Task statement: Please copy the lines below exactly, from the first one through the line showing "area('mall_light', (px_, py_, CEIL".

Provided data:
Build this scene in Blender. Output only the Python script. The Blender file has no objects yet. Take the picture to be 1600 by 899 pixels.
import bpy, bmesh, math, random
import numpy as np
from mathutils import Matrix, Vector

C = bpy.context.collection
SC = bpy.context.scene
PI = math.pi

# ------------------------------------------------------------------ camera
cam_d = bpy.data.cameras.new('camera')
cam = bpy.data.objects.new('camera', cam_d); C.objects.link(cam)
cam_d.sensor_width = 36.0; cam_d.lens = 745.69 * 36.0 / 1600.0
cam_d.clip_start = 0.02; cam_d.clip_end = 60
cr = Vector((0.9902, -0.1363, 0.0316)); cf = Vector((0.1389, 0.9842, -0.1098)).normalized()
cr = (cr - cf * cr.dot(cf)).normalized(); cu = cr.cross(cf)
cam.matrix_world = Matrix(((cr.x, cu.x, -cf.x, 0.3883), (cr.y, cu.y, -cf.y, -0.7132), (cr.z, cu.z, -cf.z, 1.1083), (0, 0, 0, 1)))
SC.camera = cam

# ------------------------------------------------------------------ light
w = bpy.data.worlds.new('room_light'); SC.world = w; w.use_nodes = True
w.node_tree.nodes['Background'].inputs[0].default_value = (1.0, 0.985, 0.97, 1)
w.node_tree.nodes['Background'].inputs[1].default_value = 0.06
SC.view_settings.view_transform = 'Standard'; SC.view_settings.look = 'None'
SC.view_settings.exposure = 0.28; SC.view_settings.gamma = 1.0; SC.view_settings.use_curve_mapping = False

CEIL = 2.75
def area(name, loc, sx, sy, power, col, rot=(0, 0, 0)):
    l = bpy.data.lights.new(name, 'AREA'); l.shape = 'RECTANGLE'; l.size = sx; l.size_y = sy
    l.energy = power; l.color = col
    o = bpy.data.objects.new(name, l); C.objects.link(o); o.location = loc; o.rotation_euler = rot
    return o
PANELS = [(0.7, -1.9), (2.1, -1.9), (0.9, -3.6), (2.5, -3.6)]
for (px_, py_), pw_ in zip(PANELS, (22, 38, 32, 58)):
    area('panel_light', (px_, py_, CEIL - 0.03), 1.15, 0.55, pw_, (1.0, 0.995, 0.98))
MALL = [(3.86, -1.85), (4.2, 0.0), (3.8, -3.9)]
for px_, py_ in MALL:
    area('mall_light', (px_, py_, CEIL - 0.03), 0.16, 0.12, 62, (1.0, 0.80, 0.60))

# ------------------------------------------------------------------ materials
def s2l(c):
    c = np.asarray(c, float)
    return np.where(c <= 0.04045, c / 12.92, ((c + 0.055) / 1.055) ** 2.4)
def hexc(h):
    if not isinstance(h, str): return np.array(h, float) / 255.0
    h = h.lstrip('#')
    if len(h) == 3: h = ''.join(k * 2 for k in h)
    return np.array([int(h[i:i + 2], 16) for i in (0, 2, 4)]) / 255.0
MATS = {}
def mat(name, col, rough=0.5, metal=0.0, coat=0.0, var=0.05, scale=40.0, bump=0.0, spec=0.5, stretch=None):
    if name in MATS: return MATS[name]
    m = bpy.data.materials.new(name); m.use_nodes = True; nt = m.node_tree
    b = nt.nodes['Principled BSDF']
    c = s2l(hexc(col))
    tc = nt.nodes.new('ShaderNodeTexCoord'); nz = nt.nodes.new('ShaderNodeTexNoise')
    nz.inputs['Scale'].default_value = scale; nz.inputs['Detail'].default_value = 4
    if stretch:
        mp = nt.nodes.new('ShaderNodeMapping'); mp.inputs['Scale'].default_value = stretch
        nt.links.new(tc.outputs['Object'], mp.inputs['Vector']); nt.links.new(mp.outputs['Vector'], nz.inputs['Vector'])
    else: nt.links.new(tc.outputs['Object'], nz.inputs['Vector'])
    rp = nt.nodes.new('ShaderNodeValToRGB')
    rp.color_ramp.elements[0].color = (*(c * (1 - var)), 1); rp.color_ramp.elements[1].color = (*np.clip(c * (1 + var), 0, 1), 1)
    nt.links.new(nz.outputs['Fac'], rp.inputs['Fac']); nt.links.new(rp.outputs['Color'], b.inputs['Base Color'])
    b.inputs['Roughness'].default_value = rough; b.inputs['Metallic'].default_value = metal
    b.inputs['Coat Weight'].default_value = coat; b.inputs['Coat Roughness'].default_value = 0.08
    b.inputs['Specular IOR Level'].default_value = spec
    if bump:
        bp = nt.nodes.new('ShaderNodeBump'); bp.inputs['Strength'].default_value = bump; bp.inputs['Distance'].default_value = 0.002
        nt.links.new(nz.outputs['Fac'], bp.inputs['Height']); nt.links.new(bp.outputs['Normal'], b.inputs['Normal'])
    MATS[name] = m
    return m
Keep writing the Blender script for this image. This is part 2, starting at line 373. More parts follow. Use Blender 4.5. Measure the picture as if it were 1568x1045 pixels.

Expected output:
Build this scene in Blender. Output only the Python script. The Blender file has no objects yet. Take the picture to be 1600 by 899 pixels.
import bpy, bmesh, math, random
import numpy as np
from mathutils import Matrix, Vector

C = bpy.context.collection
SC = bpy.context.scene
PI = math.pi

# ------------------------------------------------------------------ camera
cam_d = bpy.data.cameras.new('camera')
cam = bpy.data.objects.new('camera', cam_d); C.objects.link(cam)
cam_d.sensor_width = 36.0; cam_d.lens = 745.69 * 36.0 / 1600.0
cam_d.clip_start = 0.02; cam_d.clip_end = 60
cr = Vector((0.9902, -0.1363, 0.0316)); cf = Vector((0.1389, 0.9842, -0.1098)).normalized()
cr = (cr - cf * cr.dot(cf)).normalized(); cu = cr.cross(cf)
cam.matrix_world = Matrix(((cr.x, cu.x, -cf.x, 0.3883), (cr.y, cu.y, -cf.y, -0.7132), (cr.z, cu.z, -cf.z, 1.1083), (0, 0, 0, 1)))
SC.camera = cam

# ------------------------------------------------------------------ light
w = bpy.data.worlds.new('room_light'); SC.world = w; w.use_nodes = True
w.node_tree.nodes['Background'].inputs[0].default_value = (1.0, 0.985, 0.97, 1)
w.node_tree.nodes['Background'].inputs[1].default_value = 0.06
SC.view_settings.view_transform = 'Standard'; SC.view_settings.look = 'None'
SC.view_settings.exposure = 0.28; SC.view_settings.gamma = 1.0; SC.view_settings.use_curve_mapping = False

CEIL = 2.75
def area(name, loc, sx, sy, power, col, rot=(0, 0, 0)):
    l = bpy.data.lights.new(name, 'AREA'); l.shape = 'RECTANGLE'; l.size = sx; l.size_y = sy
    l.energy = power; l.color = col
    o = bpy.data.objects.new(name, l); C.objects.link(o); o.location = loc; o.rotation_euler = rot
    return o
PANELS = [(0.7, -1.9), (2.1, -1.9), (0.9, -3.6), (2.5, -3.6)]
for (px_, py_), pw_ in zip(PANELS, (22, 38, 32, 58)):
    area('panel_light', (px_, py_, CEIL - 0.03), 1.15, 0.55, pw_, (1.0, 0.995, 0.98))
MALL = [(3.86, -1.85), (4.2, 0.0), (3.8, -3.9)]
for px_, py_ in MALL:
    area('mall_light', (px_, py_, CEIL - 0.03), 0.16, 0.12, 62, (1.0, 0.80, 0.60))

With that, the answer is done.